On Wednesday, the issue of reparations for slavery will be a topic of discussionon Capitol Hill during a hearing scheduled by the Subcommittee on the Constitution, Civil Rights and Civil Liberties “to examine, through open and constructive discourse, the legacy of the Trans-Atlantic Slave Trade, its continuing impact on the [African America] community and the path to restorative justice.” This round of hearings is a follow-up to the 2007 hearings led by Former Michigan Congressman John Conyers, who from 1989 to 2017 sponsored House Resolution 40, calling for a congressional study of reparations. Conyers contended that raising the topic was not meant to be divisive or controversial but rather that it was necessary as, he stated, “Slavery is a blemish on this nation’s history, and until it is addressed, our country’s story will remain marked.” With the publication of Randall Robinson’s bestselling book The Debt: What America Owes Blacks in 2000, the compelling 2014 article “The Case for Reparations” by Ta-Nehisi Coates (who will testify at the hearing) and its injection into the 2020 Presidential election, some in Congress believe the moment has come to accept the invitation to debate the issue.
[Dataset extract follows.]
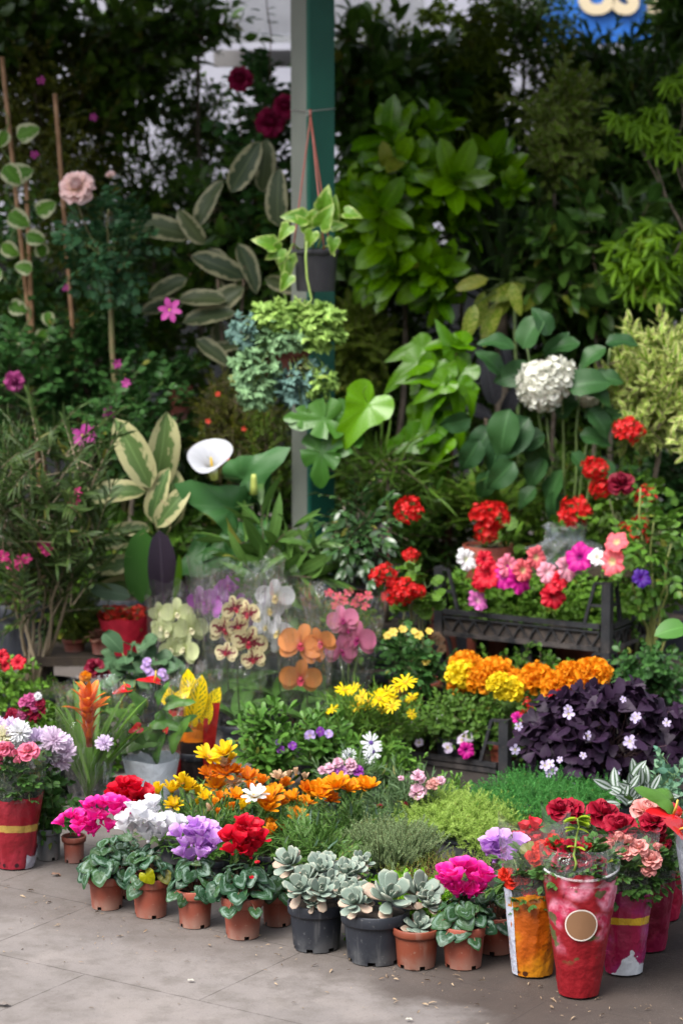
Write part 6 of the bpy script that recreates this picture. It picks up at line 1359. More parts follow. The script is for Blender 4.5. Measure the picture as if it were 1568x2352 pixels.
alv(t, [(390, 1610, 10, 62), (370, 1650, -10, 80), (330, 1620, 120, 60), (300, 1680, 250, 70), (340, 1690, 200, 80), (370, 1700, 80, 80), (320, 1720, 100, 70), (390, 1700, 60, 80), (350, 1730, 70, 70), (400, 1660, 30, 60), (310, 1640, 160, 70), (360, 1600, 60, 50)], Y, (0, 0, .09))
anth(t, 355, 1565, Y - .03, 165, 44, (0, -.25, 1), (0, 0, .09)); anth(t, 290, 1583, Y, 190, 34, (.3, -.3, 1), (0, 0, .09)); anth(t, 318, 1672, Y - .06, 200, 26, (0, -1, .3), (0, 0, .09)); anth(t, 400, 1628, Y, -10, 22, (0, -.5, 1), (0, 0, .09)); anth(t, 380, 1680, Y - .04, 60, 14, (0, -1, .3), (0, 0, .09))
PW = paperm('white_wrap', (.6, .66, .72), (.54, .6, .66), .4, sc=5)
mb = MB(); cone(mb, 46 * k, 66 * k, .002, t.l(345, 1738, Y).z, rows=8, rim=.02, wob=.006, flat=.95); t.part('paper_wrap', mb, PW)
mb = MB(); cone(mb, 66 * k, 86 * k, t.l(345, 1745, Y).z, t.l(345, 1572, Y).z, rows=7, seg=32, rim=.05, wob=.03, crinkle=.005); t.part('film_sleeve', mb, FILM, smooth=False)

Y = 6.8; k = mpp(Y)
t = Thing('croton', 'yellow and green croton in black, red and orange wrapping', 'plant', (P(448, 1800, Y).x, Y, 0)); t.pot(.05, .1, BLACKP)
CRM = leafm('croton', (.72, .52, .01), (.78, .6, .02), .3, pat='croton', pc=(.05, .17, .02), trans=.2)
c0 = MB(); c0.inst(leaf_t(.4, prof(.6, .7), 8, 6, .22, .35), xf([(0, 0, 0)], [(0, 1, 0)], 1.0)); c0 = c0.mesh('croton_leaf', CRM)
for (x, y, a, s, up) in [(445, 1650, 98, 118, (-.2, -1, .1)), (440, 1660, 75, 115, (.3, -1, .1)), (462, 1660, 62, 95, (.1, -1, .1)), (430, 1640, 140, 85, (0, -1, .3)), (400, 1600, 20, 60, (0, -1, .5)), (450, 1670, 110, 80, (-.2, -1, .3)), (470, 1670, 80, 70, (.2, -1, .3)), (420, 1650, 120, 90, (-.3, -1, .2))]:
    p = t.l(x, y, Y - U(-.02, .05)); a = radians(a); lf = t.part('leaf', c0, M=Matrix(xf([tuple(p)], [(cos(a), -.15, sin(a))], s * k, [up])[0].tolist())); m2 = MB(); tube(m2, curve((0, 0, .09), p, 0, 5), .003, .002, 5); t.part('leaf_stalk', m2, STEM, lf)
zt = t.l(450, 1680, Y).z
mb = MB(); cone(mb, .052, 44 * k, .002, zt - .02, rows=8, rim=.01, wob=.008); t.part('black_wrap', mb, paperm('black_wrap', (.012, .008, .008), (.02, .012, .012), .3))
mb = MB(); cone(mb, 44.5 * k, 47 * k, zt - .022, zt + .02, rows=4, rim=.12, wob=.008); t.part('orange_band', mb, paperm('orange_band', (.75, .2, .01), (.7, .17, .01), .4))
for s in (-1, 1):
    mb = MB(); n = 10; q = np.linspace(0, 1, n); xx = s * (.048 + .012 * q ** 2 - .008 * sin(1)); V = []
    for i in range(n):
        z = .02 + q[i] * (zt + .09 - .02); w_ = .012 + .01 * q[i]; V += [(xx[i] - w_, -.046 - .004 * q[i] + .02 * (abs(xx[i]) > .05), z), (xx[i] + w_, -.034 + .012, z)]
    mb.add(V, [(2 * i, 2 * i + 1, 2 * i + 3, 2 * i + 2) for i in range(n - 1)], None, None); t.part('red_ribbon', mb, paperm('red_ribbon', (.35, .008, .012), (.42, .02, .015), .35))
mb = MB(); cone(mb, 46 * k, 68 * k, zt - .01, t.l(450, 1540, Y).z, rows=6, seg=30, rim=.04, wob=.02, crinkle=.004); t.part('film_sleeve', mb, FILM, smooth=False)

Y = 7.75; k = mpp(Y)
t = Thing('kalanchoe', 'red kalanchoe in bright red paper under the rubber plant', 'plant', (P(292, 1560, Y).x, Y, P(292, 1500, Y).z)); t.pot(.06, .08, TERRA)
mb = MB(); cone(mb, 44 * k, 66 * k, .0, t.l(292, 1412, Y).z, rows=8, rim=.06, wob=.015); t.part('paper_wrap', mb, paperm('scarlet_paper', (.32, .004, .02), (.38, .006, .025), .5))
for (x, y) in [(245, 1405), (262, 1400), (280, 1402), (300, 1405), (318, 1403), (335, 1408), (255, 1418), (275, 1420), (295, 1418), (315, 1420), (333, 1424), (240, 1420), (285, 1432), (308, 1434)]: fl(t, cluster_m('kalanchoe_red', (.6, .03, .015), 12, 4, .45, .8, 1.3, name='flower_cluster'), t.l(x, y, Y - U(-.05, .06)), 14 * k, (U(-.3, .3), -.4, 1), (0, 0, .07), name='flower_cluster')
mound(t, np.array(t.l(290, 1430, Y)), (.07, .05, .03), L_MID, SH_PET, 30, .05)
t = Thing('wooden_step', 'low dark wooden step under the red kalanchoe and small pots', 'step', (P(240, 1540, 7.8).x, 7.8, 0))
zb = P(292, 1500, 7.75).z - .002; m = MB(); box(m, (0, .02, zb - .015), (.5, .26, .03)); t.part('step_board', m, MC['dark_wood'], smooth=False)
for sx in (-.2, .2): m = MB(); box(m, (sx, .02, (zb - .03) / 2), (.04, .2, zb - .03)); t.part('leg', m, MC['dark_wood'], smooth=False)
t = Thing('echeveria', 'dusky brown rosette succulent on the step beside the terracotta pot', 'succulent', tuple(P(235, 1500, 7.72))); t.pot(.04, .05, TERRAD)
n = 30; a = np.arange(n) * 2.4; e = np.linspace(.2, 1.5, n); mb = MB(); mb.inst(OBOV, xf(np.stack([0 * a, 0 * a, .05 + 0 * a], 1), np.stack([np.sin(e) * np.cos(a), np.sin(e) * np.sin(a), np.cos(e)], 1), np.linspace(.03, .065, n), np.stack([-np.cos(a), -np.sin(a), .6 + 0 * a], 1))); t.part('foliage', mb, leafm('brown_rosette', (.12, .07, .05), (.18, .1, .08), .4))
t = Thing('heather', 'soft green fluffy plant in a terracotta pot on the step', 'plant', tuple(P(172, 1510, 7.8))); t.pot(.04, .065, TERRAD); mound(t, (.02, 0, .12), (.08, .06, .075), leafm('fluffy', (.05, .085, .018), (.08, .12, .03), .5), SH_MOSS, 160, .07, up=.8)
Y = 7.25; k = mpp(Y)
t = Thing('cineraria', 'grey-green scallop-leaved plant with one lilac bloom before the kalanchoe', 'plant', (P(315, 1650, Y).x, Y, 0)); t.pot(.07, .12, BLACKP)
n = 46; c = np.array(t.l(315, 1530, Y)); d = nrm(rng.normal(0, 1, (n, 3))) * U(.3, 1, (n, 1)); mb = MB(); pp = c + d * np.array([80 * k, .08, 62 * k])
mb.inst(leaf_t(.75, RND, 5, 4, .12, .5, .08, 2), xf(pp, nrm(d * .8 + np.array([0, -.5, .1]) + rng.normal(0, .3, (n, 3))), U(.055, .085, n), [(0, -.7, .9)], rng.normal(0, .4, n))); t.part('foliage', mb, leafm('cineraria', (.04, .09, .055), (.06, .12, .075), .5, trans=.1))
mb = MB(); 
for i in range(0, n, 3): tube(mb, curve((0, 0, .11), pp[i], .02, 5), .003, .002, 5)
t.part('stems', mb, STEM)
for (x, y, s) in [(338, 1520, 10), (335, 1535, 12), (345, 1545, 10), (372, 1545, 10), (378, 1555, 9)]: fl(t, vio((.5, .3, .6), (.55, .35, .72), 'stock_lilac'), t.l(x, y, Y - .1), s * k, (U(-.4, .4), -.9, .4), t.l(x, y + 30, Y))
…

Yet the debate about reparations for slavery is not a new one — and the history of the idea shows just how many roadblocks there are to a meaningful conversation about the topic. In fact, around the turn of the 20th century, the federal government exercised its power to silence the voices of thousands of formerly enslaved African Americans who sought restitution for their two and a half centuries of legalized enslavement.

While the 13th Amendment abolished chattel slavery in the United States in 1865, it made no provision for restitution to the formerly enslaved population, which numbered approximately four million. The policy popularly referred to as “40 acres and a mule,” a promise by the federal government to redistribute land to former slaves that had been confiscated from Confederate rebels during the Civil War, was immediately overturned by Lincoln’s successor Andrew Johnson, who reestablished white Southern rule. With the end of government support for land going to freedpeople, a sharecropping system arose in its place, leaving them economically destitute. In a letter to Democratic politician Walter R. Vaughan of Iowa in 1890, Frederick Douglass marveled that the American government had failed to compensate black people for 250 years of unpaid labor, which included building the Capitol and White House. “The Egyptian bondsmen went out with the spoils of his master, and the Russian serf was provided with farming tools and three acres of land upon which to begin life,” Douglass wrote, “but the Negro has neither spoils, implements nor lands, and today he is practically a slave on the very plantation where formerly he was driven to toil under the lash.”